1) Did you really study the pizza example? not only do you need a TGA file (24 bit color image in some multiple of 46x46 pixels), but also a mesh (you'll need a 3d drawing tool to create the mesh - a 3-d line drawing of your object - Most games use the triangle method for the mesh - triangles exist on only 1 plain, and any surface can be approximated to a collection of triangles - convenient for shading and ambient light calculations of ray trace and radiation light models). Meshes need to be stored in a particular directory (see the tutorial for the example).
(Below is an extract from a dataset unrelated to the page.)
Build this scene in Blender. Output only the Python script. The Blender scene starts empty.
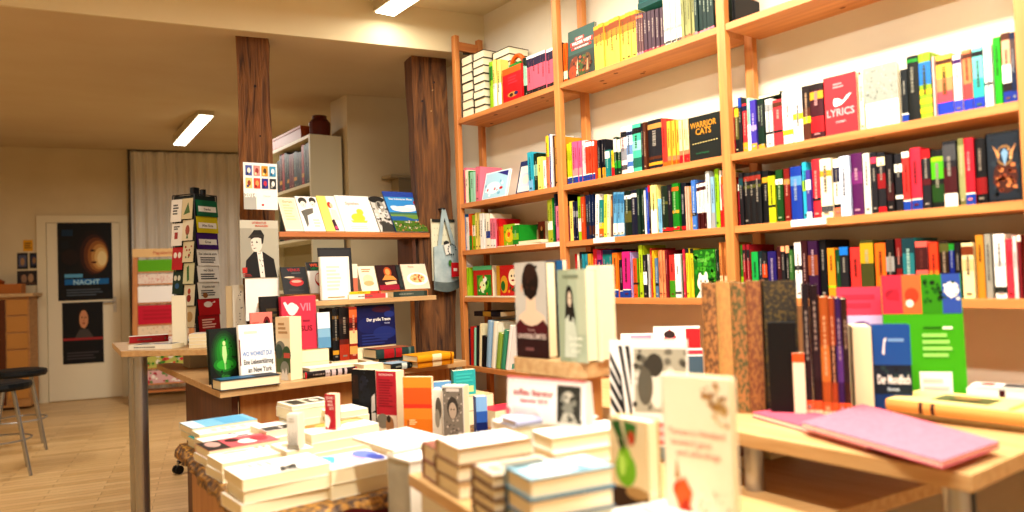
import bpy, bmesh, math, random
from mathutils import Vector as V, Matrix, Euler
random.seed(7)
PI = math.pi
COL = bpy.context.scene.collection

# ------------------------------------------------------------------ camera model (1024x512), used to lay the shop out
FPX, ROLL, PITCH, YAW, EYE = 735.0, .035, .028, math.radians(36.6), 1.23
CAM = V((0, 0, EYE))
F_ = V((math.sin(YAW)*math.cos(PITCH), math.cos(YAW)*math.cos(PITCH), math.sin(PITCH)))
R0 = V((math.cos(YAW), -math.sin(YAW), 0)); U0 = R0.cross(F_)
R_ = R0*math.cos(ROLL) - U0*math.sin(ROLL)
U_ = U0*math.cos(ROLL) + R0*math.sin(ROLL)
def proj(p):
    d = V(p) - CAM; z = d.dot(F_)
    return (512 + FPX*d.dot(R_)/z, 256 - FPX*d.dot(U_)/z)
def ray(x, y): return F_ + R_*((x-512)/FPX) - U_*((y-256)/FPX)
def onX(x, y, X): d = ray(x, y); return CAM + d*(X/d.x)
def onY(x, y, Y): d = ray(x, y); return CAM + d*(Y/d.y)
def onZ(x, y, z): d = ray(x, y); return CAM + d*((z-EYE)/d.z)
def height_at(p, ytop, lim=1.2):
    a, b = 0.0, lim
    for _ in range(40):
        m = (a+b)/2
        if proj(p + V((0, 0, m)))[1] > ytop: a = m
        else: b = m
    return (a+b)/2

# ------------------------------------------------------------------ materials
def s2l(c): return c/12.92 if c <= .04045 else ((c+.055)/1.055)**2.4
def rgb(h):
    h = h.lstrip('#')
    return tuple(s2l(int(h[i:i+2], 16)/255) for i in (0, 2, 4)) + (1,)
NAMED = dict(white='f4f2ec', cream='efe2bd', page='f1e6c6', ivory='f6f0dc', black='17161a', ink='232228', red='cc2230', pink='e0526e', rose='e88ea0',
  maroon='6a1826', orange='e8761f', salmon='e88a68', yellow='f0cf3a', lemon='f4e48a', lime='a6c92c', green='2f9a3a', dgreen='123f2a', teal='1f8f8c', cyan='48b9cc',
  sky='8fc3e2', blue='2456a8', navy='182450', dblue='14305a', purple='5a2a72', lilac='b8a0d0', brown='6a3c20', dbrown='35201a', tan='c79a5a', khaki='a8ab6c', olive='6b6a34',
  grey='9a9a98', lgrey='c8c8c4', dgrey='4a4a4c', gold='d9a83c', peach='f0b48c', magenta='d0388c', mint='a8d8c0', copper='b06030')
def hexof(c): return NAMED.get(c, c)
_m = {}
def mat(c, rough=.5, metal=0, emit=0, name=None):
    key = (c, rough, metal, emit)
    if key in _m: return _m[key]
    m = bpy.data.materials.new(name or ('paint_' + c)); m.use_nodes = True
    b = m.node_tree.nodes['Principled BSDF']
    col = rgb(hexof(c))
    if not emit:   # printed colours are deep: keep whites, enrich the rest
        mx, mn = max(col[:3]), min(col[:3]); sat = (mx-mn)/max(mx, 1e-4)
        g = 1.12 + .30*min(1, sat*1.4); col = tuple(v**g for v in col[:3]) + (1,)
    b.inputs['Base Color'].default_value = col; b.inputs['Roughness'].default_value = rough
    b.inputs['Metallic'].default_value = metal
    if not metal: b.inputs['Specular IOR Level'].default_value = .22
    if emit:
        b.inputs['Emission Color'].default_value = rgb(hexof(c)); b.inputs['Emission Strength'].default_value = emit
    _m[key] = m
    return m
def noise_mat(name, c1, c2, scale=(1, 1, 1), nscale=6, detail=6, rough=.6, bump=0, lo=.3, hi=.7, metal=0, coord='Object', distort=0):
    m = bpy.data.materials.new(name); m.use_nodes = True
    nt = m.node_tree; b = nt.nodes['Principled BSDF']; N = nt.nodes.new
    tc = N('ShaderNodeTexCoord'); mp = N('ShaderNodeMapping'); nz = N('ShaderNodeTexNoise'); cr = N('ShaderNodeValToRGB')
    mp.inputs['Scale'].default_value = scale
    nz.inputs['Scale'].default_value = nscale; nz.inputs['Detail'].default_value = detail; nz.inputs['Distortion'].default_value = distort
    cr.color_ramp.elements[0].color = rgb(hexof(c1)); cr.color_ramp.elements[1].color = rgb(hexof(c2))
    cr.color_ramp.elements[0].position = lo; cr.color_ramp.elements[1].position = hi
    L = nt.links.new
    L(tc.outputs[coord], mp.inputs[0]); L(mp.outputs[0], nz.inputs[0]); L(nz.outputs[0], cr.inputs[0]); L(cr.outputs[0], b.inputs['Base Color'])
    b.inputs['Roughness'].default_value = rough; b.inputs['Metallic'].default_value = metal
    if bump:
        bp = N('ShaderNodeBump'); bp.inputs['Strength'].default_value = bump; bp.inputs['Distance'].default_value = .02
        L(nz.outputs[0], bp.inputs['Height']); L(bp.outputs[0], b.inputs['Normal'])
    return m
PINE_Y = noise_mat('pine_along_shelf', 'b66c34', 'd08848', (14, .8, 14), 4, 5, .5)
PINE_Z = noise_mat('pine_upright', 'b26832', 'cc8642', (14, 14, .8), 4, 5, .5)
PINE_X = noise_mat('pine_crosswise', 'b06430', 'ca7e40', (.8, 14, 14), 4, 5, .5)
BEECH = noise_mat('beech_top', 'b88c58', 'ceaa78', (1.2, 16, 16), 4, 5, .45)
BEECHY = noise_mat('beech_top_along', 'b48852', 'caa470', (16, 1.2, 16), 4, 5, .45)
BODY = noise_mat('beech_panel', 'a86a34', 'c08848', (10, 10, .9), 4, 5, .5)
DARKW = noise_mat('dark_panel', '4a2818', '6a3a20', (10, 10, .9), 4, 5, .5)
TIMBER = noise_mat('old_timber', '2c160a', '8a5628', (9, 9, .8), 4, 12, .85, 1.0, .3, .72, distort=1.0)
WALLP = noise_mat('plaster_cream', 'ddd3bc', 'e5dcc8', (1, 1, 1), 3, 4, .9, .05)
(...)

NOTE: You'll not really see your created object correctly in the quest editor (you get the 2d version, oh well), only in the gen'ed game. Don't forget to run the utility makeo3d (I think that's the name - it's in chapter 5 of the quest editor tutorial). This takes your image (tga file) and the custom mesh and creates the displayed version of the object in the game.

NOTE: Please pay special attention to the transparency information. Objects that don't follow the model precisely can "disappear" in the game (they become so transparent that nothing can see them). Or conversely, they can be seen all the time - even through walls. (Fun to experiment with)

NOTE: Sprites seem to be linked to inventory blocks , so don't get them too big. Otherwise, you won't be able to pick them up in the game.

NOTE: When I played with the quest editor, I had to study the journey in Uma source files extensively (especially to figure out how teleport pads worked).

Hope this info helps. I used the Micrografx designer (photo editor and 3D draw tool to make objects).